By Rebecca A. Schuetz, Crimson Staff Writer

“The least change in our point of view, gives the whole world a pictorial air,” wrote Emerson almost 200 years ago in the essay “Nature.” Fast-forward two centuries and the edgiest avant-garde cinema is just an application of the same principle—at least according to P. Adams Sitney, considered by many to be America’s foremost scholar of avant-garde cinema. Sitney was at the Harvard Film Archive (HFA) last Monday to deliver an illustrated lecture about the philosophy behind American avant-garde film.

If anyone knows experimental film, it’s Sitney. At 16, he founded “Filmwise,” a journal of avant-garde cinema. In 1970 he helped found Anthology Film Archives, a New York-based center for the study, preservation, and presentation of independent films, with an emphasis on the American avant-garde movement. And if you’ve taken a class on experimental film theory, chances are you’ve read his book “Visionary Film,” a classic foundational study of avant-garde cinema first published in 1974.

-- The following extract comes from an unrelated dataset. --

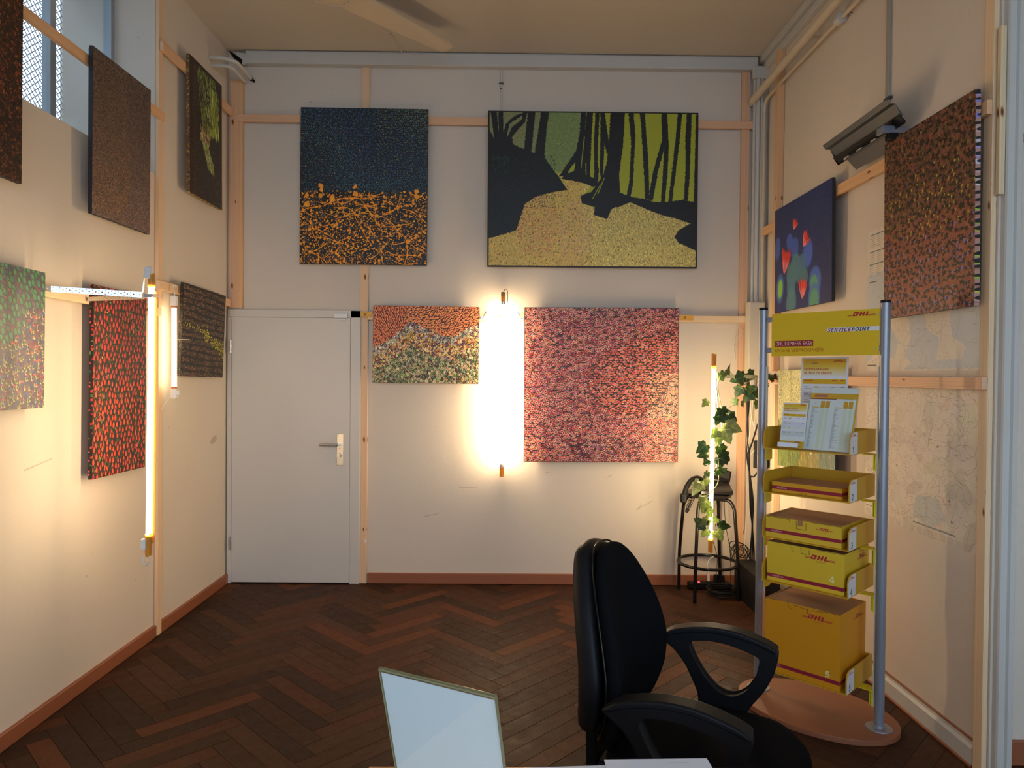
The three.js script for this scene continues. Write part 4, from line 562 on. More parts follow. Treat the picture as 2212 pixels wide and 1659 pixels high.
// ---------------------------------------------------------------- stool, telephone and cables in the right corner
{
  const s = thing('bar_stool', 'tall black metal stool with a foot ring, carrying the telephone', 'stool', [1.445, 0, -5.03], 0);
  const H = 0.705;
  part('seat', new THREE.LatheGeometry([[0, 0.0], [0.135, 0.0], [0.158, 0.006], [0.165, 0.018], [0.160, 0.03], [0.12, 0.036], [0, 0.037]].map((p) => new THREE.Vector2(...p)), 40).translate(0, H, 0), M.blackShiny, s);
  const foot = [[-0.135, 0.18], [-0.165, -0.14], [0.155, -0.19], [0.185, 0.12]];
  foot.forEach(([x, z]) => { const r = Math.hypot(x, z), ux = x / r, uz = z / r; part('leg', merge([pipe([[x, 0.012, z], [ux * 0.215, 0.28, uz * 0.215], [ux * 0.192, H - 0.13, uz * 0.192], [ux * 0.185, H - 0.07, uz * 0.185], [ux * 0.155, H - 0.02, uz * 0.155], [ux * 0.10, H - 0.012, uz * 0.10], [ux * 0.02, H - 0.012, uz * 0.02]], 0.0125, 60, 12, 0.35), cyl(0.0135, 0.0135, 0.016, x, 0.009, z, 14)]), M.blackShiny, s); });
  part('foot_ring', new THREE.TorusGeometry(0.205, 0.0115, 12, 60).rotateX(Math.PI / 2).translate(0.004, 0.235, -0.005), M.blackShiny, s);
  const p = thing('telephone', 'black and silver corded desk telephone with a raised display on the stool', 'telephone', [1.46, H + 0.038, -5.01], -0.12);
  p.scale.setScalar(1.12);
  const body = extr(poly([[-0.10, 0], [0.105, 0], [0.105, 0.052], [0.07, 0.056], [-0.085, 0.018], [-0.10, 0.012]]), 0.19, 0.003).translate(0, 0, -0.095).rotateY(Math.PI / 2);
  body.translate(0.02, 0.003, 0); part('body', body, M.blackShiny, p);
  const top = part('key_panel', rbx(0.145, 0.006, 0.165, 0.003, 0.045, 0, 0), mat({ color: lin(0.42, 0.36, 0.30), roughness: 0.35, metalness: 0.4 }), p); top.position.set(0, 0.040, 0.003); top.rotation.x = 0.245;
  for (let i = 0; i < 12; i++) part('key', rbx(0.017, 0.004, 0.009, 0.0015, 0.022 + (i % 3) * 0.024, 0.0045, -0.05 + Math.floor(i / 3) * 0.016), M.black, top);
  const d = part('display', rbx(0.105, 0.075, 0.01, 0.006), M.blackShiny, p); d.position.set(0.085, 0.095, -0.085); d.rotation.set(-0.35, 0, -0.22);
  part('screen', rbx(0.085, 0.045, 0.002, 0.001, 0, 0.005, 0.0055), mat({ color: lin(0.03, 0.027, 0.022), roughness: 0.2 }), d);
  part('handset', merge([pipe([[-0.045, 0.062, -0.07], [-0.08, 0.078, -0.045], [-0.12, 0.068, -0.01], [-0.155, 0.03, 0.03], [-0.175, -0.02, 0.06]], 0.016, 30, 12), rbx(0.05, 0.036, 0.05, 0.014, -0.035, 0.05, -0.075, 3), rbx(0.042, 0.06, 0.045, 0.014, -0.178, -0.035, 0.062, 3)]), M.black, p);
  part('cradle', rbx(0.06, 0.035, 0.17, 0.008, -0.065, 0.02, -0.01), M.black, p);
  part('coiled_cord', (() => { const pts = []; for (let i = 0; i <= 160; i++) { const t = i / 160, a = i * 0.9; pts.push(V(-0.11 - 0.045 * Math.sin(t * 3.1) + 0.008 * Math.cos(a), 0.0 - 0.12 * Math.sin(t * 3.14) + 0.008 * Math.sin(a), 0.1 - t * 0.1)); } return new THREE.TubeGeometry(new THREE.CatmullRomCurve3(pts), 400, 0.0022, 5); })(), M.cable, p);
}
const cableThing = (label, list, r = 0.0035, m = M.cable) => { const a = list[0][0], t = thing('cable', label, 'cable', [a[0], 0, a[2]]); for (const pts of list) part('strand', pipe(pts.map(([x, y, z]) => [x - a[0], y, z - a[2]]), r, 60, 6), m, t); return t; };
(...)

The title of the lecture, “Eyes Upside Down,” is derived from Emerson’s essay “Nature.” Sitney asserts that by changing the way one looks at things, one can rediscover beauty. “I wanted to emphasize the romantic heritage and underpinnings of the American avant-garde,” he said.

Sitney illustrated his lecture with short films. He used vivid biographical details and historical connections to help the audience better understand the world of experimental film. One film in particular featured an overhead view of a street with three dashed white lines filling the screen. When a car drives onscreen, it becomes clear that the camera has been filming upside down. Entitled “Shift,” the nine-minute film by Ernie Gehr switches between an upright and inverted point-of-view. The film continues on in this way with bicycles, garbage trucks, and, at one point, a van of piano movers.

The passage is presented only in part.